State Dept urges Pakistan, India to resolve any differences
Describing the Indus Waters Treaty as a model for peaceful cooperation, the US State Department on Tuesday urged Pakistan and India to resolve their differences.
At a weekly briefing at the US State Department, spokesman John Kirby confirmed that US Secretary of State John Kerry spoke to Finance Minister Ishaq Dar on December 29 in which the issue of Indus Waters Treaty came under discussion.
“The Indus Waters Treaty has served, as a model for peaceful cooperation between India and Pakistan for now 50 years,” he said, adding that the US encouraged Pakistan and India to resolve any differences.
Responding to a question, Kirby said the US administration was in regular communication with the Indian and Pakistani governments on a wide range of issues.

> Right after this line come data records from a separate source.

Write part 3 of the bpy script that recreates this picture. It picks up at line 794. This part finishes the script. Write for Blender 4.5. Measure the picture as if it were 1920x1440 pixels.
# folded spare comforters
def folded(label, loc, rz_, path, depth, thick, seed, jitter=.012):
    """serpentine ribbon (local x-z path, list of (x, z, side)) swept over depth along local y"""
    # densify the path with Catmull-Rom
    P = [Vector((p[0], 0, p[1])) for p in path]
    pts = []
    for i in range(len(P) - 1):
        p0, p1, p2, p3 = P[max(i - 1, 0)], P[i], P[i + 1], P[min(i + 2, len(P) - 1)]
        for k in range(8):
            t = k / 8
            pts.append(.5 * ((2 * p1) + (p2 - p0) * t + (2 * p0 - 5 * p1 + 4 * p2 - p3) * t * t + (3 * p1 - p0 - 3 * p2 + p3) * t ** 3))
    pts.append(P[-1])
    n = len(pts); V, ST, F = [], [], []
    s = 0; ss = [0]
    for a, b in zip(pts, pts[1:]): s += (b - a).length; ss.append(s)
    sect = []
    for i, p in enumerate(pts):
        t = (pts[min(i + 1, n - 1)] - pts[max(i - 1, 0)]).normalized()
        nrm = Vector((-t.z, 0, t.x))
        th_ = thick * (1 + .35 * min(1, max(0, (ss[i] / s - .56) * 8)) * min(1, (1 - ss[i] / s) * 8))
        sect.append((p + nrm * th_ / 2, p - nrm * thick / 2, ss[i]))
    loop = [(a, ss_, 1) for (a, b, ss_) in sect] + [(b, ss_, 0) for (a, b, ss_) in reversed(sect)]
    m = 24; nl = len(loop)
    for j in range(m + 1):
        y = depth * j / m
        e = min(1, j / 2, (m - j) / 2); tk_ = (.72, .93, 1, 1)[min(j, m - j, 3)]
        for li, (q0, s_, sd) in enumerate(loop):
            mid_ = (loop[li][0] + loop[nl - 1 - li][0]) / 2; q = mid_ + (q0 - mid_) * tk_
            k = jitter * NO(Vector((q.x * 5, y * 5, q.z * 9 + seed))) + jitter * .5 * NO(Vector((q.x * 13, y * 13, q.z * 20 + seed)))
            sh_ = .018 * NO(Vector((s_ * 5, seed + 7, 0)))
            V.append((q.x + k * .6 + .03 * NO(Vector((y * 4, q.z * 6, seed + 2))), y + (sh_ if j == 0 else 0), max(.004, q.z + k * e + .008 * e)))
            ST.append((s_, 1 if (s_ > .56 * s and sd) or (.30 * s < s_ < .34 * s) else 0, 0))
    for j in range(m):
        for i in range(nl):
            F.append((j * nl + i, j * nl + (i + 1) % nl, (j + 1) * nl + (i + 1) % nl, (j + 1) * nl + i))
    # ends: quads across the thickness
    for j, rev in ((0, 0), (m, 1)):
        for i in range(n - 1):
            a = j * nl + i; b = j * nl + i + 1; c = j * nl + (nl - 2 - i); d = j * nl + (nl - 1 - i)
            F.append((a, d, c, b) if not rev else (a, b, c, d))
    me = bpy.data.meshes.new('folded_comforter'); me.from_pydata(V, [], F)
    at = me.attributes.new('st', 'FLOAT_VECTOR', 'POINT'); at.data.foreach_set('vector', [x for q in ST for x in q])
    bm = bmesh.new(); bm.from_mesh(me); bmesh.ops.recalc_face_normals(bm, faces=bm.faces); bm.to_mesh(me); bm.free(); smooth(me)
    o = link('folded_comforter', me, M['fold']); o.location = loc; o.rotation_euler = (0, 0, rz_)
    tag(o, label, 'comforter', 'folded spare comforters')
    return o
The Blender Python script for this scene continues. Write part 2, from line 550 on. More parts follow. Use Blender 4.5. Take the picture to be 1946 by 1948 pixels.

Pakistan has raised the issue of Indus Waters Treaty in the United Nations, an agreement which was brokered by the World Bank. The UN secretary general has also described the treaty as an example of positive cooperation.
Responding to a question about the recent dialogue between Russia, China and Pakistan on Afghanistan, the spokesman said the US welcomed any international effort to help Afghanistan become secure and more prosperous. “And we continue to support, as we always have, an Afghan-led reconciliation process. We still believe that’s the right way to go here going forward. That hasn’t changed,” he added.
When asked to comment about the holding of meeting without the Afghan government, the spokesman declined to comment on the specifics, but said such international efforts could be constructive. “But to the degree that countries are meeting to discuss the same secure, safe, prosperous Afghanistan that we all want to see and they can come up with ideas to pursue that, in keeping with mandates from the international community and in particular NATO, those can be, they could be constructive,” he added.